Once The Flash tinkers with the Speed Force, the movie introduces a second, younger 18-year-old Barry Allen (also Miller) from another timeline where their mother is still alive. Surprisingly, two Millers is more tolerable than one.
By this point, you can already tell that “The Flash” is doomed to fall victim to the same eye-orgy onslaught of CGI that has doomed the majority of DC Universe films.
But first, the film goes full meta.
Not only does it re-introduce General Zod (Michael Shannon), who was a middling threat in 2013’s “Man of Steel,” but it also re-introduces Keaton’s Bruce Wayne, now a bearded recluse, AND ushers in an entirely new version of Supergirl (Sasha Calle), another character from more than 30 years ago, who also had a far superior weekly series on The CW.

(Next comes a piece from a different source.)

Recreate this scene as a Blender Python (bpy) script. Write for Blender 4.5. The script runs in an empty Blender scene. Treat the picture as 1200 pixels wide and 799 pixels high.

There are some minor attempts at character-building. A few laughs. A bunch of callbacks to Tim Burton’s “Batman” films. And then everybody fights. And fights. And fights. Characters die. The Flash reverses time. Characters die again. The Flash reverses time. Again. Characters die. Again.
There’s this weird intersection between nostalgia and torture porn that you didn’t know existed prior to “Doctor Strange and the Multiverse of Madness,” which “The Flash” exploits for no good reason other than it can.
And they literally pull the kitchen sink and more into the Speed Force for a dizzying blur of deep fake digital renderings that seem designed to simply show how clever “The Flash” thinks it is, but I gotta tell you, it doesn’t do anything other than overwhelm your senses and inflame your sensibilities.
I could spoil this moment. I want to spoil it. But I won’t. I will tell you that there are two CGI cameos specifically that made me laugh aloud in the theater and shout, “Shut the fuck up,” and not in a good way.
Here’s what I told the screening representative once “The Flash” ended, and I hated the ending, to be honest, because it didn’t accomplish anything, not one damn thing, that hasn’t already been done before and better.
I don’t know what the point was.
And that’s a problem.
Why does “The Flash” exist if it’s only to show us things that aren’t real, that have no real consequence on the greater universe at large?
With “Spider-Man: No Way Home,” and the second “Doctor Strange,” at least there was a point for mashing together different iterations of heroes we love, there was a lesson to be learned or a cataclysmic event to be stopped, but that’s not the case here.
“The Flash” fails when it comes to telling a good story.
It’s a collection of set pieces searching for a through line. As such, it just runs around and around for 144 minutes to try and distract you from the fact that it has nothing to say.
Boy howdy, I cannot wait for the Gunn-Safran era to officially start. Hopefully then, the DC Universe will finally take flight.